Considérant qu’il est indispensable d’aller au delà de « l’arbre qui cache la forêt", il a davantage insisté sur les causes profondes des privatisations qui sont notamment liées au modèle économique de la plupart des pays africains hérité de la colonisation et reposant essentiellement sur la production et l’exportation des produits de rente ainsi qu’à la mauvaise gouvernance et à la corruption qui gangrènent presque tous les compartiments de la société. Pour améliorer la situation actuelle, l’orateur propose notamment de mettre en œuvre le concept d’e-Gouvernement, de revoir la fiscalité, et privilégier l’intérêt collectif.

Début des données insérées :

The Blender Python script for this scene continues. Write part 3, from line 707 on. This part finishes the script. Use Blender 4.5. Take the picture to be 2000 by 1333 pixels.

Au cours des échanges, les chefs d’entreprises ont fait part de leurs préoccupations notamment en matière de :  

-La gestion des risques dans les contrats PPP ;
-La spécificité des contrats PPP par rapport aux marchés publics traditionnels ;
-L’informatisation des processus et des démarchés pour pallier l’insuffisance des capacités ;
-Le bilan mitigé des privatisations et des PPP au Cameroun ;
-Le rôle capital des analystes économiques dans le processus de privatisations ;
-Les secteurs de souveraineté qui ne devraient pas faire l’objet de privatisations comme l’électricité et l’eau ;
-Les PPP comme une autre forme d’endettement ;
-La capacité des entreprises camerounaises dans le cadre des PPP ;
-Les mesures pour assurer une plus grande implication des entreprises camerounaises dans les PPP.

Au terme de l’Acte 2 du débat patronal du GICAM, on peut retenir qu’en dépit de la complexité des contrats des PPP, l’Etat est engagé à promouvoir cette nouvelle forme de contractualisation qui met le secteur privé au cœur de la réalisation des infrastructures et de la fourniture des services publics. Il appartient désormais aux entreprises de s’y engager notamment dans le cadre de la sous-traitance mais également en prenant le leadership comme l’on déjà fait certains pionniers au Cameroun et comme cela est déjà le cas dans d’autres pays africains.